— START OF EXERCISE MATERIALS —

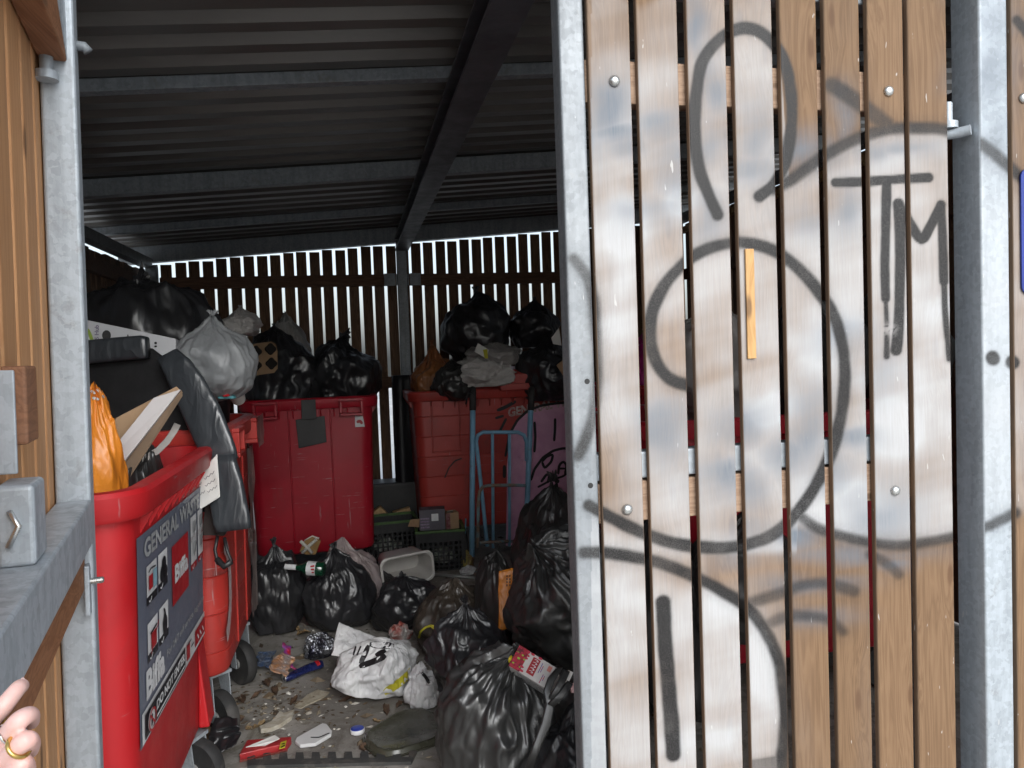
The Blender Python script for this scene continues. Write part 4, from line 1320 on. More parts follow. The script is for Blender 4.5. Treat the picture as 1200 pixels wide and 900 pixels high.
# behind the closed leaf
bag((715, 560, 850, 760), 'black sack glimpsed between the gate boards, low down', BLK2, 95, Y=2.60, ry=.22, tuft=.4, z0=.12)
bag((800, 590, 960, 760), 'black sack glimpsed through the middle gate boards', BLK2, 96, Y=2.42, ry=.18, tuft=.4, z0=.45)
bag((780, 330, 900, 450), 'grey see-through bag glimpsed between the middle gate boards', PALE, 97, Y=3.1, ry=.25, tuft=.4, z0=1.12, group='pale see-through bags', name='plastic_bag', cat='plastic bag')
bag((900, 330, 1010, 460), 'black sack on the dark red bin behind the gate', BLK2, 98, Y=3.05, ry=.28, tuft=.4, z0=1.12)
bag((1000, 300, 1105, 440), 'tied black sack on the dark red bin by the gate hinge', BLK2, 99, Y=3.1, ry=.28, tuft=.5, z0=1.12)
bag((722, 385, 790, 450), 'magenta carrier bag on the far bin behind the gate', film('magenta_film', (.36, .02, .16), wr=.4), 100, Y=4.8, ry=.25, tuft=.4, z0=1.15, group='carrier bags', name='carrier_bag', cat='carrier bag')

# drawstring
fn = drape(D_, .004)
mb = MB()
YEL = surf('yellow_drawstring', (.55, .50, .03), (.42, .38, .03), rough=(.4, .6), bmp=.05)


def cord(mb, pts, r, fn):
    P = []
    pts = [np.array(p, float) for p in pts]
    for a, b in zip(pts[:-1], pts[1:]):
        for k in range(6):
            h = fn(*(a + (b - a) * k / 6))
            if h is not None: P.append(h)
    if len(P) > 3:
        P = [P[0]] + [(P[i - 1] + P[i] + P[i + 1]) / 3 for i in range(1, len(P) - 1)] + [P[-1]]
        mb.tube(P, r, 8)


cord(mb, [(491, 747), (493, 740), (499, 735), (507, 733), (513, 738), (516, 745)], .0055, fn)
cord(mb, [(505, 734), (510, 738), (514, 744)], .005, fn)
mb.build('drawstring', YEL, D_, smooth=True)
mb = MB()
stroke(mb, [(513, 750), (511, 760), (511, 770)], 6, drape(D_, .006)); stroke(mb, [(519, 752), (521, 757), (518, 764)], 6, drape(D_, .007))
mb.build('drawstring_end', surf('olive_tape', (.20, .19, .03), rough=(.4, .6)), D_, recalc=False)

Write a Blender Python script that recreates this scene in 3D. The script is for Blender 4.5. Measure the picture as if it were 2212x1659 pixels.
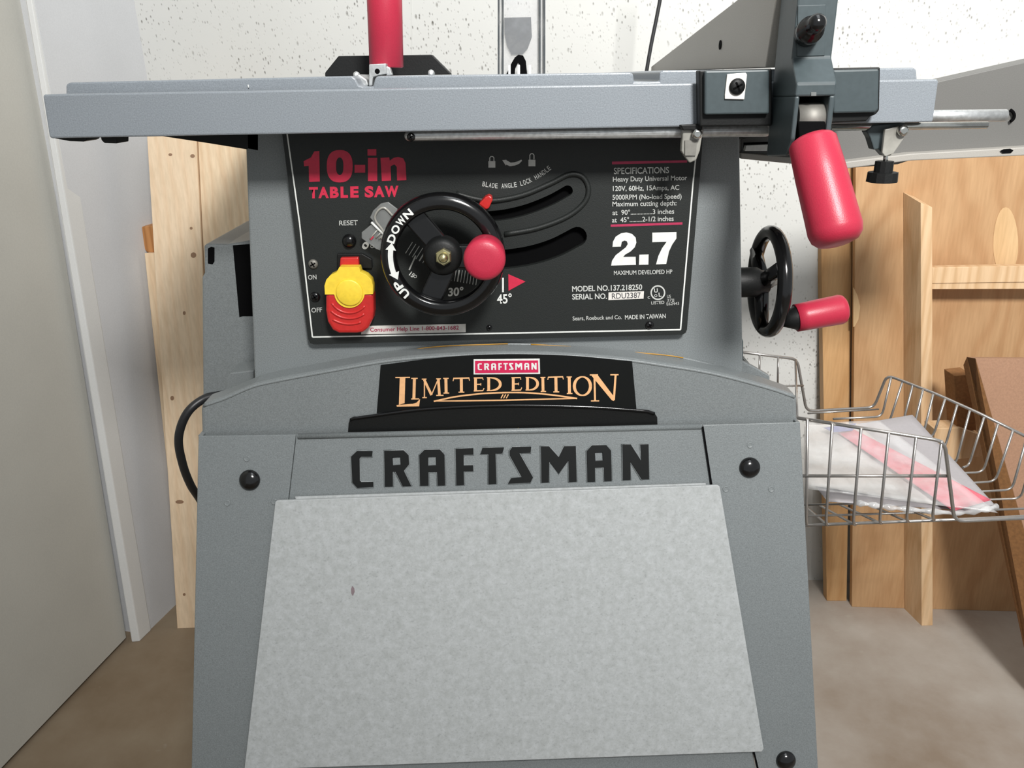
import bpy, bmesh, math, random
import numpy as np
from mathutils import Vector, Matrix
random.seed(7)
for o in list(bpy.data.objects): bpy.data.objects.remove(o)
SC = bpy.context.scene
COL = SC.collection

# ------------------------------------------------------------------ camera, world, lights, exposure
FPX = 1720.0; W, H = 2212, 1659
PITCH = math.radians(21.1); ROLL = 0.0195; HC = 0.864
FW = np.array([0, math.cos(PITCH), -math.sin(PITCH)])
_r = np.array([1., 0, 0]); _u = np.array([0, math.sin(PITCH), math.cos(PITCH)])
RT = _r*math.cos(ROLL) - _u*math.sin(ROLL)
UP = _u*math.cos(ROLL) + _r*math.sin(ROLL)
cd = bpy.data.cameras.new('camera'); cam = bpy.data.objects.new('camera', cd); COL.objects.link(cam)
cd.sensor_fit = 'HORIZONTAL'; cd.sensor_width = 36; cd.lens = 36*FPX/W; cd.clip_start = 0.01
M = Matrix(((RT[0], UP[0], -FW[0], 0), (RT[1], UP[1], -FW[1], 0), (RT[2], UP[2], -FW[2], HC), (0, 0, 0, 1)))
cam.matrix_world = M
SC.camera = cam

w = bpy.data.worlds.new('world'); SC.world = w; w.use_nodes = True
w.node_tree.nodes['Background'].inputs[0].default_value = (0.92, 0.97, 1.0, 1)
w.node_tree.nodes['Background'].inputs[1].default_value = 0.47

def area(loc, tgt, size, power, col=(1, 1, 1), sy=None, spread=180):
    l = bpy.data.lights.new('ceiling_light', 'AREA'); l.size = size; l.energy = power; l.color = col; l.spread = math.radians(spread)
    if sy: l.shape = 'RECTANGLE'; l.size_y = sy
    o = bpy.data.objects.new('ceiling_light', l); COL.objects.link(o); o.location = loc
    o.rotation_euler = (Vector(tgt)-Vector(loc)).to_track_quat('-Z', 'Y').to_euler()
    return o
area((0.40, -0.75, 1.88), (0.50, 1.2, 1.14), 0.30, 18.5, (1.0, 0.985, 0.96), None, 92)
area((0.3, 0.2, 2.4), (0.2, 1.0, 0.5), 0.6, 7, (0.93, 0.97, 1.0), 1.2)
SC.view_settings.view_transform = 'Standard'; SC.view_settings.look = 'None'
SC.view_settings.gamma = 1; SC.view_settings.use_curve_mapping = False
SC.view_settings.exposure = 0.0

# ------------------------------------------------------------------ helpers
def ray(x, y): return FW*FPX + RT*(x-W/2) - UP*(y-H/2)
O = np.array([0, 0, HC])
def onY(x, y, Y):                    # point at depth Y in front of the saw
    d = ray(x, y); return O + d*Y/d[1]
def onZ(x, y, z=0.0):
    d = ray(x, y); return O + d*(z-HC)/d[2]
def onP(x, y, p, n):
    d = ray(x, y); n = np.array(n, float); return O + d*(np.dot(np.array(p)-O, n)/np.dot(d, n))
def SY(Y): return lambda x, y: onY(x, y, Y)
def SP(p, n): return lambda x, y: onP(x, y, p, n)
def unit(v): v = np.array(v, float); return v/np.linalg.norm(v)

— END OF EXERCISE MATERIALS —

== DIRECTIONS FOR THIS TASK ==
Transcribe the entries from their first line to the line that holds "mb.tube(P, r, 8)", both included, and skip every picture.

== EXERCISE RESULT ==
The Blender Python script for this scene continues. Write part 4, from line 1320 on. More parts follow. The script is for Blender 4.5. Treat the picture as 1200 pixels wide and 900 pixels high.
# behind the closed leaf
bag((715, 560, 850, 760), 'black sack glimpsed between the gate boards, low down', BLK2, 95, Y=2.60, ry=.22, tuft=.4, z0=.12)
bag((800, 590, 960, 760), 'black sack glimpsed through the middle gate boards', BLK2, 96, Y=2.42, ry=.18, tuft=.4, z0=.45)
bag((780, 330, 900, 450), 'grey see-through bag glimpsed between the middle gate boards', PALE, 97, Y=3.1, ry=.25, tuft=.4, z0=1.12, group='pale see-through bags', name='plastic_bag', cat='plastic bag')
bag((900, 330, 1010, 460), 'black sack on the dark red bin behind the gate', BLK2, 98, Y=3.05, ry=.28, tuft=.4, z0=1.12)
bag((1000, 300, 1105, 440), 'tied black sack on the dark red bin by the gate hinge', BLK2, 99, Y=3.1, ry=.28, tuft=.5, z0=1.12)
bag((722, 385, 790, 450), 'magenta carrier bag on the far bin behind the gate', film('magenta_film', (.36, .02, .16), wr=.4), 100, Y=4.8, ry=.25, tuft=.4, z0=1.15, group='carrier bags', name='carrier_bag', cat='carrier bag')

# drawstring
fn = drape(D_, .004)
mb = MB()
YEL = surf('yellow_drawstring', (.55, .50, .03), (.42, .38, .03), rough=(.4, .6), bmp=.05)


def cord(mb, pts, r, fn):
    P = []
    pts = [np.array(p, float) for p in pts]
    for a, b in zip(pts[:-1], pts[1:]):
        for k in range(6):
            h = fn(*(a + (b - a) * k / 6))
            if h is not None: P.append(h)
    if len(P) > 3:
        P = [P[0]] + [(P[i - 1] + P[i] + P[i + 1]) / 3 for i in range(1, len(P) - 1)] + [P[-1]]
        mb.tube(P, r, 8)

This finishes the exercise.